Ms. Marris's book goes further, challenging the very idea of a balance of nature. In the first half of the 20th century, ecologists came to believe in equilibrium-that natural systems tended toward a steady state. So, for example, a bare patch of ground would be colonized by a succession of species-annual weeds, then grasses, then shrubs, then trees-until it reached its "climax" state. Conservation, therefore, was a matter of restoring this climax.
Academic ecologists have abandoned such a static way of thinking for something much more dynamic. For a start, they now appreciate that climate has always changed, and with it, ecology. Twenty thousand years ago the spot where I live was under a mile of ice.
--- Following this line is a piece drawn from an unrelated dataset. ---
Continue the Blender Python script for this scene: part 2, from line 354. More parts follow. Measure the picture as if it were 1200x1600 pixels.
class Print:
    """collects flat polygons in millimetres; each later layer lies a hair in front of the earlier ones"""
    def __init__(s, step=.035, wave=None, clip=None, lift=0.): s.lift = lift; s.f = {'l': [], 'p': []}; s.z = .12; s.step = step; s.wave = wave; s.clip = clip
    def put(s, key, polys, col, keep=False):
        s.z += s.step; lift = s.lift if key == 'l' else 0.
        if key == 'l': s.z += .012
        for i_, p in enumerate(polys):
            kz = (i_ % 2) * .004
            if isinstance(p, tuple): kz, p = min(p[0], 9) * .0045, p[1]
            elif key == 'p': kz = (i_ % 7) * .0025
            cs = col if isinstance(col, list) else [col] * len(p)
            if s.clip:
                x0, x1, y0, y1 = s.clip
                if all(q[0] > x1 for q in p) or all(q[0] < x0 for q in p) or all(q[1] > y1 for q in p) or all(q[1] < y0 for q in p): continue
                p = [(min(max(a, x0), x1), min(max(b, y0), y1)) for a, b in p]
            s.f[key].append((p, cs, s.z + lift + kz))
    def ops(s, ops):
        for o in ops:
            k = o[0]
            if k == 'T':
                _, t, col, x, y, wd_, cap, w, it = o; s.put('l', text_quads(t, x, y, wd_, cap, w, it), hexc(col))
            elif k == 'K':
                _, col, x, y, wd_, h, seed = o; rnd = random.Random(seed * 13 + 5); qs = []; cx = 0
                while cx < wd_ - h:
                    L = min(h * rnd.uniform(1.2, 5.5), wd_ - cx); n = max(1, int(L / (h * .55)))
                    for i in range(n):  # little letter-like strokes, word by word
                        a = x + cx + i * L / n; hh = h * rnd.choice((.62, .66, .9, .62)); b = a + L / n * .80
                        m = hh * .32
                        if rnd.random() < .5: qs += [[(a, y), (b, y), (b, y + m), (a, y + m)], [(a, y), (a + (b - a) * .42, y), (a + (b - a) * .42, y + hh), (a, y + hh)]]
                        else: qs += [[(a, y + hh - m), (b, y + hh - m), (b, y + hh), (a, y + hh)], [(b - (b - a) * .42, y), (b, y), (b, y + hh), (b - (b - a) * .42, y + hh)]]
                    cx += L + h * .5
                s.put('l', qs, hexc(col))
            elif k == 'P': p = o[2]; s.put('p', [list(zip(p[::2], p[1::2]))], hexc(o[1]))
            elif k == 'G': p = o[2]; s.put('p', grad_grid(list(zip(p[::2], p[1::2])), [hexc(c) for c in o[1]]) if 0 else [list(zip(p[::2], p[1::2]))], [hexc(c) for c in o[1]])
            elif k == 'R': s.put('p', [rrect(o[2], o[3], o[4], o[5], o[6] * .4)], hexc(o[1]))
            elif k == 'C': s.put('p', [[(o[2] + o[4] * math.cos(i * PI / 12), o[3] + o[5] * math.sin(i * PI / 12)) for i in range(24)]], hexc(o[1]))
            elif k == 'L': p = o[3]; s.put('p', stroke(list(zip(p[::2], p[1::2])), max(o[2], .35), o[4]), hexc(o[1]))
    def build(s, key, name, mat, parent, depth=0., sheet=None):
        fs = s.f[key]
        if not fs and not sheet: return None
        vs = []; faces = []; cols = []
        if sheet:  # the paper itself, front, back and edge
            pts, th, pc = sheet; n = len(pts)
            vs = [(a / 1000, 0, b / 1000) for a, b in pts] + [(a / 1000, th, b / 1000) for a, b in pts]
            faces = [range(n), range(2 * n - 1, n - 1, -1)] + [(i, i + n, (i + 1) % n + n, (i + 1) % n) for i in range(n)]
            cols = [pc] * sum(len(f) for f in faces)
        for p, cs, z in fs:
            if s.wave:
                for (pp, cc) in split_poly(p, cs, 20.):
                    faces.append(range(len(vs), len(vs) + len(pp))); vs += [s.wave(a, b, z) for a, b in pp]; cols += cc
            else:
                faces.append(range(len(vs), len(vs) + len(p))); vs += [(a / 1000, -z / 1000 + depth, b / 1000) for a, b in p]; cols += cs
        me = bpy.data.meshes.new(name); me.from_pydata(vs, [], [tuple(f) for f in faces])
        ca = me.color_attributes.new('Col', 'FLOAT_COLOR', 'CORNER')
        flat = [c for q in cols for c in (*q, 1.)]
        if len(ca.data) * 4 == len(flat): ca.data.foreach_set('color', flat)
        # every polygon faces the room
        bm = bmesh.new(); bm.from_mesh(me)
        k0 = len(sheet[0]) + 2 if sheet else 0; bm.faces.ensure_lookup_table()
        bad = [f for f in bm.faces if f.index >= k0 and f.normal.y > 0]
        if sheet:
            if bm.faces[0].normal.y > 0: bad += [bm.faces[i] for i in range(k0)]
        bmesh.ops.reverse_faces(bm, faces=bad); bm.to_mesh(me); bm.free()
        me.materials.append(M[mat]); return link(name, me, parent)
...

Then it was tundra, then birch forest, then pine forest, then alder, linden, elm and ash, then most recently oak, but beech was coming.
Which is its climax? We now know that oak seedlings rarely thrive under mature oaks (which rain caterpillars on them), so the oak climax was just a passing phase.
Yet even as academic ecologists have abandoned balance-of-nature thinking, it still dominates practical conservation management. Ms. Marris quotes the ecologist Daniel Botkin: "If you ask an ecologist if nature never changes, he will almost always say no. But if you ask that same ecologist to design a policy, it is almost always a balance-of-nature policy": preserve this rare species, maintain this habitat structure, freeze in time this ecological moment, return this degraded land to a particular state, whatever the weather and whatever the novel arrivals of exotic species. Just as in our management of the economy, we think of states, not processes.
So what's a good conservationist to do? Ms. Marris sets you free: "In a nutshell: Give up romantic notions of a stable Eden, be honest about goals and costs, keep land from mindless development and try just about everything."